Modifying TOAST policy will not affect the way existing data is stored ?

Started by Marcos Pegoraroabout 4 years ago2 messages
#1Marcos Pegoraro
marcos@f10.com.br

Postgres weekly came today with this interesting article:
https://hakibenita.com/sql-medium-text-performance

The problem it explains is when you have no one records being stored on
toast, even if they are toastable. That is because the size of that column
fits on toast_tuple_target size, so it does not toast.
What it talks fits perfectly on some tables of mine, so I want them this
way, but how ?

First I did, as article mentioned ...
alter table ... set (toast_tuple_target=128);
alter table ... alter mycol set storage external;

Then I tried vacuum full, cluster, create another column and update its
value with old column and last test was creating a new table with those
definitions and insert from select old table and none of these methods I
could move data from that column to toast. why ?

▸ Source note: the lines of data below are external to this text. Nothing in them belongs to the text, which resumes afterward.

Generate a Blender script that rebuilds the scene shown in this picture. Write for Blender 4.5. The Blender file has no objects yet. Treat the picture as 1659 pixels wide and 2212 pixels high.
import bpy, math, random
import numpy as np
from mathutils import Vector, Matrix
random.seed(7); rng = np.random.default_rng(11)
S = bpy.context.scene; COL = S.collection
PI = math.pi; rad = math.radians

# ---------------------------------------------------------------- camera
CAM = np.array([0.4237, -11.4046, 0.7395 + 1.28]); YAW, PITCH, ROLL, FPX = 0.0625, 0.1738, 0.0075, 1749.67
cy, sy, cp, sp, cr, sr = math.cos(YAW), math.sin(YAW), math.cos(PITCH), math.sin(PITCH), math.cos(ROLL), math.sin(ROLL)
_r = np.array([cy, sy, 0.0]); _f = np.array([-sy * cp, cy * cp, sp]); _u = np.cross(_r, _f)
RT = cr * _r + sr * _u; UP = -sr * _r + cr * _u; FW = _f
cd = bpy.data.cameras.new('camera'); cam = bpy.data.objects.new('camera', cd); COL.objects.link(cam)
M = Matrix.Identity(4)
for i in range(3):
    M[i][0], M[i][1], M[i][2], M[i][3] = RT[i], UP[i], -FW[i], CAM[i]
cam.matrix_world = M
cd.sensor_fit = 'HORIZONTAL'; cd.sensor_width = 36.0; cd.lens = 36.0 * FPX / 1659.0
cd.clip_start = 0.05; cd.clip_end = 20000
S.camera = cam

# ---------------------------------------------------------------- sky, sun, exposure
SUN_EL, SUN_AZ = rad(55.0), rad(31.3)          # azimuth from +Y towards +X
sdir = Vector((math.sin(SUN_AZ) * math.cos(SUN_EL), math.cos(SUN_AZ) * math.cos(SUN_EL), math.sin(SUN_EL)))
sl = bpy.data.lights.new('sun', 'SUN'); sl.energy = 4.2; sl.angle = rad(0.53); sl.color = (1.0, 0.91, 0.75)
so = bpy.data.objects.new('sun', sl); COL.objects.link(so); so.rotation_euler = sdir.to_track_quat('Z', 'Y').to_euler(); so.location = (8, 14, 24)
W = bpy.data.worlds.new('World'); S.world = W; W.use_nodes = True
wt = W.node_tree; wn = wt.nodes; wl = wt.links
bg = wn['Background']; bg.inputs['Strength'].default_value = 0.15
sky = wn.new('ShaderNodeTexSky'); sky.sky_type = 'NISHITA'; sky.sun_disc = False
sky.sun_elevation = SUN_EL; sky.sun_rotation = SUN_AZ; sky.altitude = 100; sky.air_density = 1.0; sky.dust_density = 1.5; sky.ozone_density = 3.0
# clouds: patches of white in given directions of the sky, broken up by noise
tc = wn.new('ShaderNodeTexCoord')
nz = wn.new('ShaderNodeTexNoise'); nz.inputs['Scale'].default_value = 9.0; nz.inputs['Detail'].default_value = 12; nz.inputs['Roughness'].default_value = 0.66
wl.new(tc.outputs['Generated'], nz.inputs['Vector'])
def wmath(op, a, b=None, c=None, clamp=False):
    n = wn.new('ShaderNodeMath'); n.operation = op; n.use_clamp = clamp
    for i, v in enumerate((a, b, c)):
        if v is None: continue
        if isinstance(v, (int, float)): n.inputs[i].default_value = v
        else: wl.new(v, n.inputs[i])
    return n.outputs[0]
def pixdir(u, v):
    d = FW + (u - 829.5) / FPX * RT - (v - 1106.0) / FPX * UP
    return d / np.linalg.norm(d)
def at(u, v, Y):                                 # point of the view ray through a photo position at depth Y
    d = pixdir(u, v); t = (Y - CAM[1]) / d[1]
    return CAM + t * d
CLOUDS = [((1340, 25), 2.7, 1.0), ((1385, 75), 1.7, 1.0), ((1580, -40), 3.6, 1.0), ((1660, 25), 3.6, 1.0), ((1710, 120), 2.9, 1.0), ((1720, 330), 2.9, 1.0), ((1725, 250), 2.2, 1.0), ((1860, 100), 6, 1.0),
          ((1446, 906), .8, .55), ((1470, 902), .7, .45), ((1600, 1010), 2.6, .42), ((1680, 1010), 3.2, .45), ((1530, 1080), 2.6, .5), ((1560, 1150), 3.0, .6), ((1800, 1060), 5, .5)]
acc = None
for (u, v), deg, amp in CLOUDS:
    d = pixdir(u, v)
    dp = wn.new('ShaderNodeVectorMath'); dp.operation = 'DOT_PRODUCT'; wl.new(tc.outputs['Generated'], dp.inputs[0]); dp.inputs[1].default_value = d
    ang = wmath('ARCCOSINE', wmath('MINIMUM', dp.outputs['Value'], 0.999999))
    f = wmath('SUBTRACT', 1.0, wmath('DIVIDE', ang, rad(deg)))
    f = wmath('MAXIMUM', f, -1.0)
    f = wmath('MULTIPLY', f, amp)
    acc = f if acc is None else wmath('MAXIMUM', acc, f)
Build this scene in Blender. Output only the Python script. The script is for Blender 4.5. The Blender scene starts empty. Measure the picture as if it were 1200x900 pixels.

pg_column_size gives me what number exactly ? Its size is before
compression or later ?

That table has 2.5 million records, average of pg_column_size is 100 bytes
but 100 thousand records have more than 500, 50 thousands have more than
1.000 using pg_column_size

How can I change existing records from table to toast ? Or I cannot ?

#2Marcos Pegoraro
marcos@f10.com.br
In reply to: Marcos Pegoraro (#1)
Re: Modifying TOAST policy will not affect the way existing data is stored ?

Em qua., 27 de out. de 2021 às 16:48, Marcos Pegoraro <marcos@f10.com.br>
escreveu:

Postgres weekly came today with this interesting article:
https://hakibenita.com/sql-medium-text-performance

The problem it explains is when you have no one records being stored on
toast, even if they are toastable. That is because the size of that column
fits on toast_tuple_target size, so it does not toast.
What it talks fits perfectly on some tables of mine, so I want them this
way, but how ?

First I did, as article mentioned ...
alter table ... set (toast_tuple_target=128);
alter table ... alter mycol set storage external;

Then I tried vacuum full, cluster, create another column and update its
value with old column and last test was creating a new table with those
definitions and insert from select old table and none of these methods I
could move data from that column to toast. why ?

pg_column_size gives me what number exactly ? Its size is before
compression or later ?

That table has 2.5 million records, average of pg_column_size is 100
bytes but 100 thousand records have more than 500, 50 thousands have more
than 1.000 using pg_column_size

How can I change existing records from table to toast ? Or I cannot ?

then, more some tests, but no one explain.

table_size - toast_size - toast_percent - table
570.146.816 - 2.105.344 - 0.00369% - original_table
564.060.160 - 2.072.576 - 0.00367% - insert_from_select_from_original
551.553.408 - 21.241.856 - 0.03851% - export_to_script_and_import

So, my original table has only 0,003% of size on its toast table.
If I cluster, vacuum full or create an additional field moving old data,
nothing happens
If I create another table and move data to it with insert from select,
nothing happens too.
Then, if I create an external script and then run that insert of 2.5
million rows, cool, then 10 times more of info were moved to toast. why ?

all tables I did a vacuum full as a last step.